Kendi was born in 1982 to parents who came of age during the Black power movement in New York City. They were student activists and Christians inspired by Black liberation theology. While Kendi was in high school, his family moved from Jamaica, Queens, to Manassas, Virginia. He traveled further south and attended Florida A&M University, where he majored in journalism. He initially aspired for a career in sports journalism, freelancing for several Florida newspapers, and interning at USA Today Sports Weekly, as well as in the sports sections of the Mobile Register and Atlanta Journal-Constitution. By the end of his tenure at FAMU, he had become alienated from sports journalism and increasingly interested in engaging in racial justice work. He picked up a second major in African American Studies and graduated in 2004.
After working for a time as a journalist at The Virginian Pilot, Kendi pursued his graduate studies. At 27 years old, he earned his doctoral degree in African American Studies from Temple University in 2010. The year before, Kendi began his career as an assistant professor of African American history at SUNY Oneonta in upstate New York, before moving down the road to SUNY Albany, and then to the University of Florida, and now AU. In 2017, he became a full professor, the highest professorial rank, at 34 years old.
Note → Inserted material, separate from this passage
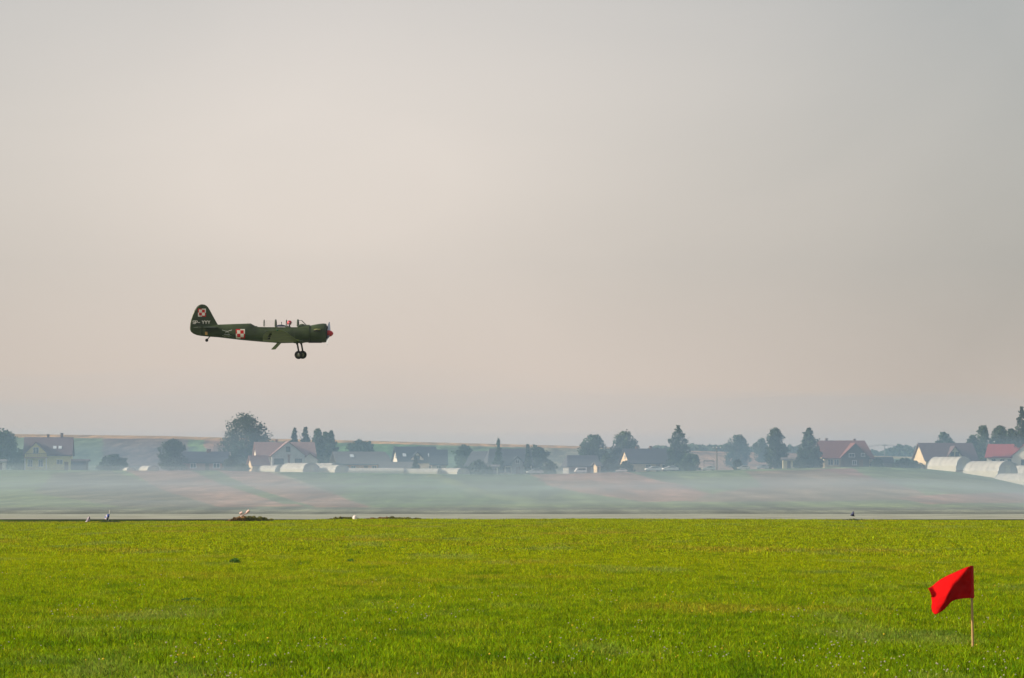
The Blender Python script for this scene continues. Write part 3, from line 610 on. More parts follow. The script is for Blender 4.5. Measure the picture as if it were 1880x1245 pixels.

Kendi was the Founding Director of the Antiracist Research & Policy Center at American University in Washington, D.C., until he assumed the role of director of the Center for Antiracist Research at Boston University in July 2020.
Dr. Edward Taylor, Kendi’s conversation partner for the evening, is vice provost and dean of Undergraduate Academic Affairs at the University of Washington, where he oversees educational opportunities that advance and deepen the undergraduate experience. Dr. Taylor is a professor in the UW’s College of Education, which he joined in 1995. His research and teaching center on comparative education in the U.S. and South Africa, moral dimensions of education and integrative education, and leadership in education and social justice. He has written, taught and presented extensively on these topics. He co-edited Foundations of Critical Race Theory in Education, and his co-authored books include Transformative Conversations: A Guide to Mentoring Communities Among Colleagues in Higher Education and Inside the Undergraduate Teaching Experience: The University of Washington’s Growth in Faculty Teaching Study.